Wird der Mieter mehrere Male nicht angetroffen und besteht begründete Besorgnis hinsichtlich des Gesundheitszustands des Mieters, darf sich der Vermieter auf Grundlage der Bestimmung des § 228 BGB eigenmächtig Zutritt zur Mietsache verschaffen.
Verweigert der anwesende Mieter eine Besichtigung des Vermieters, kann der Vermieter mit einer Duldungsklage die Besichtigung erstreiten. Ist Gefahr im Verzug, hilft eine einstweilige Verfügung.
Dessen ungeachtet dürfen der Vermieter bzw. seine Beauftragten die Wohnung zur Zählerablesung betreten. Voraussetzung für die Erstellung einer ordnungsgemäßen Betriebskostenabrechnung ist nämlich, dass die Wasser- und Heizungszähler rechtzeitig abgelesen werden. Das Recht zum Betreten der Wohnung zwecks Ablesung folgt aus der Umlagevereinbarung.
Auch wenn der Vermieter mit der Heizkostenabrechnung ein entsprechendes Dienstleistungsunternehmen (Metrona, ista usw.) beauftragt hat, sollte er die Gelegenheit der Zählerablesung nutzen, um sich persönlich ein Bild von der Mietsache zu machen. Er sollte mit dem Dienstleister einen entsprechenden Termin vereinbaren und mit diesem zusammen das Mietobjekt in Augenschein nehmen. So steht für den Fall einer etwa erforderlichen gerichtlichen Auseinandersetzung auch ein Zeuge zur Verfügung.
Der Vermieter hat auch dann ein Besichtigungsrecht, wenn er beabsichtigt, Instandsetzungs-, Modernisierungs- oder Sanierungsarbeiten durchzuführen. Das Besichtigungsrecht ergibt sich aus den Bestimmungen der §§ 555a, 555d BGB und ggf. aus § 809 BGB. Schiebt der Vermieter solche Gründe lediglich vor, verletzt er zwar das Besitzrecht des Mieters und verstößt gegen seine mietvertraglichen Pflichten. Allerdings dürfte dem Mieter in aller Regel ein entsprechender Beweis nicht gelingen. So kann der Vermieter etwa von ursprünglichen Modernisierungsabsichten auch durchaus wieder abrücken.

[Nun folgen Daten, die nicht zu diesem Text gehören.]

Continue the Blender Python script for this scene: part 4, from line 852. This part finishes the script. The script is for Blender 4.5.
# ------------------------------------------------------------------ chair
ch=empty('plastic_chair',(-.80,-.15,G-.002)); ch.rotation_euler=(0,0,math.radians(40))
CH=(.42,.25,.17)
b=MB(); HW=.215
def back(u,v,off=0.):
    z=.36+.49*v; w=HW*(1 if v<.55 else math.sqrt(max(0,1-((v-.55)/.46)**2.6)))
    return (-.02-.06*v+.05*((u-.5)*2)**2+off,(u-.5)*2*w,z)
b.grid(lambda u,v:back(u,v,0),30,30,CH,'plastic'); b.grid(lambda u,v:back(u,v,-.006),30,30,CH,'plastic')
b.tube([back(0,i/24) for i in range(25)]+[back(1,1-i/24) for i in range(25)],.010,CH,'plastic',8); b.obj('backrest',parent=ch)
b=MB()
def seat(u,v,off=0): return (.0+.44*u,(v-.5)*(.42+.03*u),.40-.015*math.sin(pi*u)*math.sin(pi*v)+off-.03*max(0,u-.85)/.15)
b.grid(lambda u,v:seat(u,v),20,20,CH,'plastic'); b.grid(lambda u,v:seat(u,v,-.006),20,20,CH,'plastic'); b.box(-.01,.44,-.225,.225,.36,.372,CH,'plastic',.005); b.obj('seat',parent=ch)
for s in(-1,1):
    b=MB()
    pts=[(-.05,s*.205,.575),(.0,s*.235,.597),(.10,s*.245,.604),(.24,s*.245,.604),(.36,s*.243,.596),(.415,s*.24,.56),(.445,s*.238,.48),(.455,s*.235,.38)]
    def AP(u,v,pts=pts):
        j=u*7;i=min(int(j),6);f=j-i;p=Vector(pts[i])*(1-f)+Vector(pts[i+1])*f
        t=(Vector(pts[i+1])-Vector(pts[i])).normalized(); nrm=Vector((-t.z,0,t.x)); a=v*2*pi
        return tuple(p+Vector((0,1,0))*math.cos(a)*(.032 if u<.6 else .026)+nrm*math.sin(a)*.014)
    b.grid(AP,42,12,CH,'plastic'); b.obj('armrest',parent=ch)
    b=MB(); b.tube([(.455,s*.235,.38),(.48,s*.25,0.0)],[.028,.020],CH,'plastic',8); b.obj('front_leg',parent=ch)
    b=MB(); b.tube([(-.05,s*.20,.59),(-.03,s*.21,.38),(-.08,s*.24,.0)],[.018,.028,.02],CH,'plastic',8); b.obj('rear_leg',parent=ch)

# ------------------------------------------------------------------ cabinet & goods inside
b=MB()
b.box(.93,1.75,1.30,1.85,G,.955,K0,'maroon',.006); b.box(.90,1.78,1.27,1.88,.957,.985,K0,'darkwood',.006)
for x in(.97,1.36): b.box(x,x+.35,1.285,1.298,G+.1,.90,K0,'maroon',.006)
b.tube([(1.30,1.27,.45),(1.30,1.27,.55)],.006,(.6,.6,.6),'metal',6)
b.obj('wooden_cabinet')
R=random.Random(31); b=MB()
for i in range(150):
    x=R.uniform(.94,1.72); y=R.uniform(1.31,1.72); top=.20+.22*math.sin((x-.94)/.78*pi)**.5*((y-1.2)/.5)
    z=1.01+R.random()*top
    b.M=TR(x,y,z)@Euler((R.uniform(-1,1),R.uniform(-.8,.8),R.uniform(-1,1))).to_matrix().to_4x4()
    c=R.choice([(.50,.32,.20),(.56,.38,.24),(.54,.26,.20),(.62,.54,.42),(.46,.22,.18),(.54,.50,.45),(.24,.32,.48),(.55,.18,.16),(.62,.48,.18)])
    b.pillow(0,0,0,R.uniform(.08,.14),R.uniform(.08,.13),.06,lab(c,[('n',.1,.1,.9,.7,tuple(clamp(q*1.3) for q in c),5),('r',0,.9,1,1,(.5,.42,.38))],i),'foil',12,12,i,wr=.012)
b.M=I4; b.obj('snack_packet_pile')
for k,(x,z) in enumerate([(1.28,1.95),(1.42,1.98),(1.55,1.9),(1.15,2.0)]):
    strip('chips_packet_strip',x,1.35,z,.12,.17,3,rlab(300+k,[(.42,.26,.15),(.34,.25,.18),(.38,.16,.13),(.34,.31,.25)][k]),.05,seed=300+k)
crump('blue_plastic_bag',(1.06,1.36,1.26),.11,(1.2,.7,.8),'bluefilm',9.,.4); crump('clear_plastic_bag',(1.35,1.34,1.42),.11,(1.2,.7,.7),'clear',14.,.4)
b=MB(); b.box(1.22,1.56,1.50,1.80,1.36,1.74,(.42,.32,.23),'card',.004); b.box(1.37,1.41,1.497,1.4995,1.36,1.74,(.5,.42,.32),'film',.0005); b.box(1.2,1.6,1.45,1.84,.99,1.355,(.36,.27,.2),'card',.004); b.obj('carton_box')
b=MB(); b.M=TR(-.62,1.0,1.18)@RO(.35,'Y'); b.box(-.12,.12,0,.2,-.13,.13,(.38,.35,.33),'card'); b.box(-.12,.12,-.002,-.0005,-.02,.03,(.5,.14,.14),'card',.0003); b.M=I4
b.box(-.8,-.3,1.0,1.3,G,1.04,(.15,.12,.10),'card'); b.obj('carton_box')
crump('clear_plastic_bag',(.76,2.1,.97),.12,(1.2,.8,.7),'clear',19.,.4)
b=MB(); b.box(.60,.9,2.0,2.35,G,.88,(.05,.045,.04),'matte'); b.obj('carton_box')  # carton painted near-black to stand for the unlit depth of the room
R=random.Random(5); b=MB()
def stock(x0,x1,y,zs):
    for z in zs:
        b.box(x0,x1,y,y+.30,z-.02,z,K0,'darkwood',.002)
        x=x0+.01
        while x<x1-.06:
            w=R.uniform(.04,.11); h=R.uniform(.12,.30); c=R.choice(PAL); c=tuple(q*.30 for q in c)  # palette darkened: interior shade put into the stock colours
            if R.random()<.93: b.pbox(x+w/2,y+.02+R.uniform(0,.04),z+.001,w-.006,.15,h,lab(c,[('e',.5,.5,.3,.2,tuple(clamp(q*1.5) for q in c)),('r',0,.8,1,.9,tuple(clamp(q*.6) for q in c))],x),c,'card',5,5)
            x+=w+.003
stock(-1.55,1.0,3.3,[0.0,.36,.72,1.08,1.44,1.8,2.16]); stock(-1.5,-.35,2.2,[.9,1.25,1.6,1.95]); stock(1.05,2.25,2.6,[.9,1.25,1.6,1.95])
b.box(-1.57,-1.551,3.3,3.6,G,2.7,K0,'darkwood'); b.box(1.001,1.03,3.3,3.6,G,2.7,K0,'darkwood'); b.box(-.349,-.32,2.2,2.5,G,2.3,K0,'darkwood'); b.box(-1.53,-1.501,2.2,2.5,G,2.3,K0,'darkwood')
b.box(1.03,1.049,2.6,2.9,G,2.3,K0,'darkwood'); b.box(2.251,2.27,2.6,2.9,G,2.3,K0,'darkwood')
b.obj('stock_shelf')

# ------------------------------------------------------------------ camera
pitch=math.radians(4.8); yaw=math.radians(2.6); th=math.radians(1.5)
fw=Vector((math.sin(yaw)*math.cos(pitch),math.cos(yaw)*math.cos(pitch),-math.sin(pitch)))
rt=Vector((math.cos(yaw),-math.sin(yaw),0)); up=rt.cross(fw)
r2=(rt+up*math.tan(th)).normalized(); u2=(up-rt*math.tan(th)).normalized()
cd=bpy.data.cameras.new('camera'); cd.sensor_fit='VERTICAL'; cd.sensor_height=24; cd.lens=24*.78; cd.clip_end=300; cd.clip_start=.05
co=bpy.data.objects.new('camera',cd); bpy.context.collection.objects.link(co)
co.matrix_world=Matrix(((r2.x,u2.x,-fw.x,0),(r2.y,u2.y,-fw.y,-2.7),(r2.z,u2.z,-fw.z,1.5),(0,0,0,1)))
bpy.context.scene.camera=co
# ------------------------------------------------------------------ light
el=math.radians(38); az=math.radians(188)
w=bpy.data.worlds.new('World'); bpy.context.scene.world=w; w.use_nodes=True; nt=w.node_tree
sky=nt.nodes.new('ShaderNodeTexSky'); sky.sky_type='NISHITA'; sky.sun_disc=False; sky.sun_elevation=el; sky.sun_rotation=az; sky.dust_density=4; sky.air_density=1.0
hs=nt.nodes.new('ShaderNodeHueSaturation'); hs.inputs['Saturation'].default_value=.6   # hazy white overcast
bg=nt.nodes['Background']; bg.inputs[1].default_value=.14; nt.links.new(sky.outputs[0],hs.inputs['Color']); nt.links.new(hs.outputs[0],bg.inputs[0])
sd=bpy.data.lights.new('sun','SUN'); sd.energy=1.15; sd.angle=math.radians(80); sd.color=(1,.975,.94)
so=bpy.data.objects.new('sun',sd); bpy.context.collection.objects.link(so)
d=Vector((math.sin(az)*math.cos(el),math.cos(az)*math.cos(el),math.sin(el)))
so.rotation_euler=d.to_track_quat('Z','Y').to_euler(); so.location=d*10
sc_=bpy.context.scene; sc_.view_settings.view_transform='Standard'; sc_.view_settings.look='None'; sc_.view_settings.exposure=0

Wenn keine Gefahr im Verzug ist, hat der Vermieter eine Besichtigung rechtzeitig vorher anzukündigen. In aller Regel dürfte eine Frist von 2 Wochen ausreichend sein. Wegen der Bedeutung des Besichtigungsrechts für das Grundrecht des Mieters auf Unverletzlichkeit der Wohnung (Art. 13 GG) hat der Vermieter den Besichtigungszweck so konkret anzugeben, dass für den Mieter der räumliche und zeitliche Umfang der Besichtigung absehbar ist.
Ein vom Mieter absichtlich vereitelter Besichtigungstermin kann im Übrigen die ordentliche Kündigung rechtfertigen.